Thorn sparks renewed interest in takeover favourites

The excitement over Thorn EMI, which sent the shares spinning 140p higher to 1,843p, prompted stock market speculators to scamper after some other old takeover favourites.

Even United Biscuits, a perennial candidate, was taken down, dusted and pressed into service by investors seeking a likely target.

The Thorn adventure caught the market on the hop. After trading moderately higher the shares suddenly took off as punters piled in on stories of a deal today.

Sony of Japan was the favourite to pounce. Time Warner of the US and Seagram, the Canadian drinks giant with showbiz interests, were other names in the frame. Rumoured bid price was pounds 23.

The story Thorn would sell its music side, thereby removing the need for the demerger, continued to circulate and there was also talk of an assets exchange with Rank Organisation.

Rumours of Thorn action have circulated for a long time. It was after intensive market speculation that the group decided to demerge its music and rental operations. But the run-up to the split, due in June, has left it vulnerable to a bid. And with few Thorn shareholders likely to sell ahead of what should be a rewarding demerger the group is at the mercy of speculators.

Those who felt they had missed the Thorn boat were again happy to bank on Zeneca, another 15p up at 1,403p; Bank of Scotland (5p at 247.5p) and a number of insurance groups.

Some alighted on UB, 351p a year ago. The shares gained 7p to 241p. It has had a dreadful time and trading is likely to remain tough. UB looks a sitting duck for a bid but a buyer would inherit many problems.

Insurers were helped by analytical activity with Societe Generale Strauss Turnbull favouring General Accident, GRE and United Friendly and NatWest Securities picking Legal & General, up 6p to 692p. NatWest regards L&G as a buy up to 750p.

The sector is, however, prone to take overtalk. There are persistent stories of strikes with the likes of National Westminster Bank, as well as Continental insurers, said to be circling.

Metals group Johnson Matthey, which nearly merged with Cookson, was at one time up 6p on bid talk but closed only 1p higher at 586p.

BET, struggling to resist the Rentokil bid, was little changed at 204p. There were suggestions M&G was pressing the group to try to agree a deal with Rentokil.

BT and Cable & Wireless suffered a bout of nerves with BT off 7p at 375.5p and Cable 9p at 529p.
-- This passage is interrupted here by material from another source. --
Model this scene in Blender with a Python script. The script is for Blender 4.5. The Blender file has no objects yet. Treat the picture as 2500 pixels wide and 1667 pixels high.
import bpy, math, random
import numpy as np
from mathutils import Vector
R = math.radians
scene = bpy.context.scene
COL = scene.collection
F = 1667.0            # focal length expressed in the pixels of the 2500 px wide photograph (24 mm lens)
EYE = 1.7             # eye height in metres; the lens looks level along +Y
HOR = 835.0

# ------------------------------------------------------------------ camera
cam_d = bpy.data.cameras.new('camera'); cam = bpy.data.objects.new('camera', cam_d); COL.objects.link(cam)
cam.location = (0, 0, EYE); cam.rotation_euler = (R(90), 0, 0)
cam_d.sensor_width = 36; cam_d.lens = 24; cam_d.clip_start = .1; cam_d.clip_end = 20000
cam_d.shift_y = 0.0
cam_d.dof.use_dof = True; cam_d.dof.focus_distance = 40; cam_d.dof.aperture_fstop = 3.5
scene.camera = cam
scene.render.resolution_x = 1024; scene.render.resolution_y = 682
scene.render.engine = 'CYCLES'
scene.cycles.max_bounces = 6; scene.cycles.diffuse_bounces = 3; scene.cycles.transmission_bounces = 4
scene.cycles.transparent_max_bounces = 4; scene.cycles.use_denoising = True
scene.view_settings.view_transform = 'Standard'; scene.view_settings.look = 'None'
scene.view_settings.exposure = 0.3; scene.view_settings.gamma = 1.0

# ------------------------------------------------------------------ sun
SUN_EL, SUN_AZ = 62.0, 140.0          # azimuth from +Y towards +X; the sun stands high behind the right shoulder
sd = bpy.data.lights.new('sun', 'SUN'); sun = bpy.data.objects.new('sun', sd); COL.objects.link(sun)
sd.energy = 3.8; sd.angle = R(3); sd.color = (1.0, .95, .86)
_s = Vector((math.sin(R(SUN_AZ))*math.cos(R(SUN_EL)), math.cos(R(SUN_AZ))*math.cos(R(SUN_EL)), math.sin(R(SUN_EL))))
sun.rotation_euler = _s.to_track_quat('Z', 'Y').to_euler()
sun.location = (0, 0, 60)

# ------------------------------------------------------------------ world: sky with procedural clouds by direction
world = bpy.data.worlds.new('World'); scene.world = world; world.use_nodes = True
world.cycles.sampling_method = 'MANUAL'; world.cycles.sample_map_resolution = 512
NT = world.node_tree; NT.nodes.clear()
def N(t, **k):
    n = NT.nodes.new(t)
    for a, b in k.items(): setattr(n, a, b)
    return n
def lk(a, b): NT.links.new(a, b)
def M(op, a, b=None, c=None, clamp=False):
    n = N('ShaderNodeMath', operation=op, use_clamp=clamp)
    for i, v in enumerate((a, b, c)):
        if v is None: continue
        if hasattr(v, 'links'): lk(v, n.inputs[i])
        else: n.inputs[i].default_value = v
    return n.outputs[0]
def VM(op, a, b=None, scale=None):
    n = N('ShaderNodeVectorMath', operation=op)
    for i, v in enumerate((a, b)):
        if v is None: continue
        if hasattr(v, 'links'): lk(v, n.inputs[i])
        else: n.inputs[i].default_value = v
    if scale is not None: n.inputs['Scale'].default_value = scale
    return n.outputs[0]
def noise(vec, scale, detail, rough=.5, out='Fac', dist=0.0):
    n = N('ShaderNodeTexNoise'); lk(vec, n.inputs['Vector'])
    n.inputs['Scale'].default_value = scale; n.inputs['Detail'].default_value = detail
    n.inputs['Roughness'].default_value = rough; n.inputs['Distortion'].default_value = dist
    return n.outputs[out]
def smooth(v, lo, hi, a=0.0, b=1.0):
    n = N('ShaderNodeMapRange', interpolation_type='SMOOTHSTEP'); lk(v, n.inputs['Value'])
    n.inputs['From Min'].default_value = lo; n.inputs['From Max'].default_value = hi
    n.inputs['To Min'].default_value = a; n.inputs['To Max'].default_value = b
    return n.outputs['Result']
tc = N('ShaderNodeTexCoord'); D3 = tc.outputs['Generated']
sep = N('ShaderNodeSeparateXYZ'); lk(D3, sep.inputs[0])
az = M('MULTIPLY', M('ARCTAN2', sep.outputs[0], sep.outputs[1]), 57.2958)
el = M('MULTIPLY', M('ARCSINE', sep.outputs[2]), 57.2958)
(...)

The FT-SE 100 index ended a mixed session 10.1 points higher at 3,728.5 with the supporting FT-SE 250 index stretching to another peak, up 21.8 to 4,348.7.

Option-trading lifted British Gas 7.5p to 235.5p and Rolls-Royce firmed to 217p on SBC Warburg support and a Japanese engine order.
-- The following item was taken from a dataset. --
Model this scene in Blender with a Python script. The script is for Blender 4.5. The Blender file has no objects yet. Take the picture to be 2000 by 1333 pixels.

Vodafone pushed ahead 6.5p to 255.5p still celebrating its 3 millionth subscriber. It was also helped by a fall in the cost of handsets. Orange, with Kleinwort Benson saying buy, recovered 8.5p to 234p.

BSkyB fell 13p to 438p with NatWest suggesting an pounds 80m downgrading would be needed if the satellite television group lost its Premiership TV rights. Ulster TV gave up 40p to 1,340p as Panmure Gordon cut its forecast.
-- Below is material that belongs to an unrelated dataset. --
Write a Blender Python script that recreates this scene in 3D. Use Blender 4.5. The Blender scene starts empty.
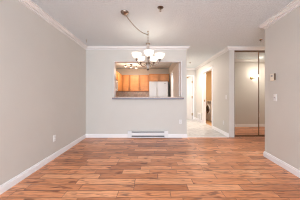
import bpy, bmesh, math, random
from mathutils import Vector, Matrix
random.seed(7)
SC = bpy.context.scene
C = SC.collection

# ------------------------------------------------------------------ camera, world, light, exposure
cd = bpy.data.cameras.new('camera'); cam = bpy.data.objects.new('camera', cd); C.objects.link(cam)
cam.location = (0, 0, 1.12); cam.rotation_euler = (math.radians(90), 0, 0)
cd.sensor_width = 36; cd.lens = 18.0; cd.shift_x = -2/300; cd.shift_y = -4/300; cd.clip_start = 0.05
SC.camera = cam
SC.view_settings.view_transform = 'Standard'; SC.view_settings.look = 'None'
SC.view_settings.gamma = 1; SC.view_settings.use_curve_mapping = False
SC.view_settings.exposure = 0.34
SC.cycles.sample_clamp_indirect = 30.0
SC.cycles.filter_width = 1.0
SC.cycles.max_bounces = 10; SC.cycles.diffuse_bounces = 6; SC.cycles.glossy_bounces = 6

W = bpy.data.worlds.new('world'); SC.world = W; W.use_nodes = True
W.node_tree.nodes['Background'].inputs[0].default_value = (0.80, 0.90, 1.0, 1)
W.node_tree.nodes['Background'].inputs[1].default_value = 1.5

def area(name, loc, rot, sx, sy, e, col):
    l = bpy.data.lights.new(name, 'AREA'); l.shape = 'RECTANGLE'; l.size = sx; l.size_y = sy; l.energy = e; l.color = col
    o = bpy.data.objects.new(name, l); C.objects.link(o); o.location = loc; o.rotation_euler = rot
    return o
# daylight entering through the big window behind the camera
area('window_daylight', (0.05, -2.0, 1.75), (math.radians(68), 0, 0), 2.9, 2.2, 268, (0.82, 0.91, 1.0))

def point(name, loc, e, col, r=0.03, parent=None):
    l = bpy.data.lights.new(name, 'POINT'); l.energy = e; l.color = col; l.shadow_soft_size = r
    o = bpy.data.objects.new(name, l); C.objects.link(o); o.location = loc
    if parent: o.parent = parent
    return o

# ------------------------------------------------------------------ materials
def mat(name, col, rough=0.5, metal=0.0, noise=0.0, nscale=20, bump=0.0, bscale=60, emit=None, estr=0, spec=0.5, coat=0, bdist=0.004):
    m = bpy.data.materials.new(name); m.use_nodes = True
    nt = m.node_tree; b = nt.nodes['Principled BSDF']
    b.inputs['Roughness'].default_value = rough; b.inputs['Metallic'].default_value = metal
    b.inputs['Specular IOR Level'].default_value = spec; b.inputs['Coat Weight'].default_value = coat
    tc = nt.nodes.new('ShaderNodeTexCoord')
    n = nt.nodes.new('ShaderNodeTexNoise'); n.inputs['Scale'].default_value = nscale; n.inputs['Detail'].default_value = 3
    nt.links.new(tc.outputs['Object'], n.inputs['Vector'])
    r = nt.nodes.new('ShaderNodeValToRGB')
    k = noise
    r.color_ramp.elements[0].position = 0.3; r.color_ramp.elements[1].position = 0.7
    r.color_ramp.elements[0].color = (*[c*(1-k) for c in col], 1); r.color_ramp.elements[1].color = (*[min(1, c*(1+k)) for c in col], 1)
    nt.links.new(n.outputs[0], r.inputs[0]); nt.links.new(r.outputs[0], b.inputs['Base Color'])
    if bump:
        n2 = nt.nodes.new('ShaderNodeTexNoise'); n2.inputs['Scale'].default_value = bscale; n2.inputs['Detail'].default_value = 4
        nt.links.new(tc.outputs['Object'], n2.inputs['Vector'])
        bp = nt.nodes.new('ShaderNodeBump'); bp.inputs['Strength'].default_value = bump; bp.inputs['Distance'].default_value = bdist
        nt.links.new(n2.outputs[0], bp.inputs['Height']); nt.links.new(bp.outputs[0], b.inputs['Normal'])
    if emit:
        b.inputs['Emission Color'].default_value = (*emit, 1); b.inputs['Emission Strength'].default_value = estr
    return m

def N(nt, t, **kw):
    n = nt.nodes.new(t)
    for k, v in kw.items(): setattr(n, k, v)
    return n
def math_node(nt, op, a, b=None):
    n = nt.nodes.new('ShaderNodeMath'); n.operation = op
    for i, v in enumerate((a, b)):
        if v is None: continue
        if isinstance(v, (int, float)): n.inputs[i].default_value = v
        else: nt.links.new(v, n.inputs[i])
    return n.outputs[0]

def ramp(nt, src, stops):
    r = nt.nodes.new('ShaderNodeValToRGB'); cr = r.color_ramp
    while len(cr.elements) < len(stops): cr.elements.new(0.5)
    for e, (p, c) in zip(cr.elements, stops): e.position = p; e.color = (*c, 1)
    nt.links.new(src, r.inputs[0]); return r.outputs[0]

def wood_floor_mat():
    m = bpy.data.materials.new('hand_scraped_plank_floor'); m.use_nodes = True
    nt = m.node_tree; L = nt.links; b = nt.nodes['Principled BSDF']
    tc = N(nt, 'ShaderNodeTexCoord'); sp = N(nt, 'ShaderNodeSeparateXYZ'); L.new(tc.outputs['Object'], sp.inputs[0])
    PW, PL = 0.127, 0.95
    yr = math_node(nt, 'DIVIDE', sp.outputs[1], PW)
    row = math_node(nt, 'FLOOR', yr); fy = math_node(nt, 'FRACT', yr)
    wn = N(nt, 'ShaderNodeTexWhiteNoise', noise_dimensions='1D'); L.new(row, wn.inputs['W'])
    # each row has its own offset and its own board length
    rl = math_node(nt, 'MULTIPLY_ADD', wn.outputs['Value'], 0.0)
    off = math_node(nt, 'MULTIPLY', wn.outputs['Value'], 7.3)
    wn2 = N(nt, 'ShaderNodeTexWhiteNoise', noise_dimensions='1D'); L.new(math_node(nt, 'ADD', row, 37.5), wn2.inputs['W'])
    ln = math_node(nt, 'ADD', math_node(nt, 'MULTIPLY', wn2.outputs['Value'], 0.50), 0.36)
    xr = math_node(nt, 'DIVIDE', math_node(nt, 'ADD', sp.outputs[0], off), ln)
    ix = math_node(nt, 'FLOOR', xr); fx = math_node(nt, 'FRACT', xr)
    cv = N(nt, 'ShaderNodeCombineXYZ'); L.new(ix, cv.inputs[0]); L.new(row, cv.inputs[1])
    pid = N(nt, 'ShaderNodeTexWhiteNoise', noise_dimensions='2D'); L.new(cv.outputs[0], pid.inputs['Vector'])
    base = ramp(nt, pid.outputs['Value'], [(0.0, WOOD[0]), (0.3, WOOD[1]), (0.65, WOOD[2]), (1.0, WOOD[3])])
    # grain along the board
    gv = N(nt, 'ShaderNodeCombineXYZ')
    L.new(math_node(nt, 'MULTIPLY', sp.outputs[0], 2.2), gv.inputs[0])
    L.new(math_node(nt, 'MULTIPLY', sp.outputs[1], 26.0), gv.inputs[1])
    L.new(math_node(nt, 'MULTIPLY', pid.outputs['Value'], 40.0), gv.inputs[2])
    g = N(nt, 'ShaderNodeTexNoise'); g.inputs['Scale'].default_value = 2.4; g.inputs['Detail'].default_value = 8; g.inputs['Distortion'].default_value = 0.6
    L.new(gv.outputs[0], g.inputs['Vector'])
    gr = ramp(nt, g.outputs[0], [(0.3, (0.52, 0.46, 0.42)), (0.5, (1, 1, 1)), (0.72, (1.18, 1.18, 1.18))])
    mx = N(nt, 'ShaderNodeMix', data_type='RGBA', blend_type='MULTIPLY'); mx.inputs[0].default_value = 1
    L.new(base, mx.inputs[6]); L.new(gr, mx.inputs[7])
    # knots and darker heart streaks
    kn = N(nt, 'ShaderNodeTexNoise'); kn.inputs['Scale'].default_value = 5.0; kn.inputs['Detail'].default_value = 2
    gv2 = N(nt, 'ShaderNodeCombineXYZ'); L.new(sp.outputs[0], gv2.inputs[0]); L.new(math_node(nt, 'MULTIPLY', sp.outputs[1], 3.0), gv2.inputs[1]); L.new(math_node(nt, 'MULTIPLY', pid.outputs['Value'], 9.0), gv2.inputs[2])
    L.new(gv2.outputs[0], kn.inputs['Vector'])
    kr = ramp(nt, kn.outputs[0], [(0.30, (0.42, 0.34, 0.32)), (0.40, (1, 1, 1))])
    mk = N(nt, 'ShaderNodeMix', data_type='RGBA', blend_type='MULTIPLY'); mk.inputs[0].default_value = 1
    L.new(mx.outputs[2], mk.inputs[6]); L.new(kr, mk.inputs[7])
    # seams between boards
    ey = math_node(nt, 'MINIMUM', fy, math_node(nt, 'SUBTRACT', 1.0, fy))
    ex = math_node(nt, 'MULTIPLY', math_node(nt, 'MINIMUM', fx, math_node(nt, 'SUBTRACT', 1.0, fx)), 7.0)
    e = math_node(nt, 'MINIMUM', ey, ex)
    sm = N(nt, 'ShaderNodeMapRange'); sm.inputs[1].default_value = 0.0; sm.inputs[2].default_value = 0.06; L.new(e, sm.inputs[0])
    seam = ramp(nt, sm.outputs[0], [(0.0, (0.24, 0.17, 0.14)), (1.0, (1, 1, 1))])
    ms = N(nt, 'ShaderNodeMix', data_type='RGBA', blend_type='MULTIPLY'); ms.inputs[0].default_value = 1
    L.new(mk.outputs[2], ms.inputs[6]); L.new(seam, ms.inputs[7]); L.new(ms.outputs[2], b.inputs['Base Color'])
    # scraped waviness
    sv = N(nt, 'ShaderNodeCombineXYZ'); L.new(math_node(nt, 'MULTIPLY', sp.outputs[0], 7.0), sv.inputs[0]); L.new(math_node(nt, 'MULTIPLY', sp.outputs[1], 16.0), sv.inputs[1]); L.new(math_node(nt, 'MULTIPLY', pid.outputs['Value'], 9.0), sv.inputs[2])
    sn = N(nt, 'ShaderNodeTexNoise'); sn.inputs['Scale'].default_value = 1.0; sn.inputs['Detail'].default_value = 2; L.new(sv.outputs[0], sn.inputs['Vector'])
    h = math_node(nt, 'ADD', math_node(nt, 'MULTIPLY', sn.outputs[0], 0.8), math_node(nt, 'MULTIPLY', sm.outputs[0], 0.35))
    bp = N(nt, 'ShaderNodeBump'); bp.inputs['Strength'].default_value = 1.0; bp.inputs['Distance'].default_value = 0.008
    L.new(h, bp.inputs['Height']); L.new(bp.outputs[0], b.inputs['Normal'])
    b.inputs['Roughness'].default_value = 0.29; b.inputs['Specular IOR Level'].default_value = 0.7
    return m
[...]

Oils were firm as the crude price continued to move ahead Shell gained 7p to 847p.

T&N, the car components group, fell 4p to 168p; it has lost an asbestos damages appeal. Zotefoams, a chemical group, tumbled 60p to 279p following a profit warning.

Astec (BSR), the Hong Kong-based electrical group, gained 7p to 137.5p. Investment presentations by its near-50 per cent shareholder Emerson Electric sparked the interest. Persistent takeover hopes and strong trading have lifted the shares from an 8p low in 1991.

On the electricity pitch London managed the most powerful display, up 17p at 763p on vague talk of a bid.

Thames Water, up 2p at 574p, was mentioned as a possible predator.

Systems Integrated Research, an educational software group placed by Durlacher at 115p, closed at 128p. But Easynet, the Internet group which touched 130p on its flotation last week, moved 3p lower to 105p, just 5p below its issue price.

Magnum Power, providing continuous power for computers, improved 13p to 151p. It raised pounds 1.5m through a placing at 140p by Henry Cooke Lumsden. An upbeat trading statement accompanied the exercise.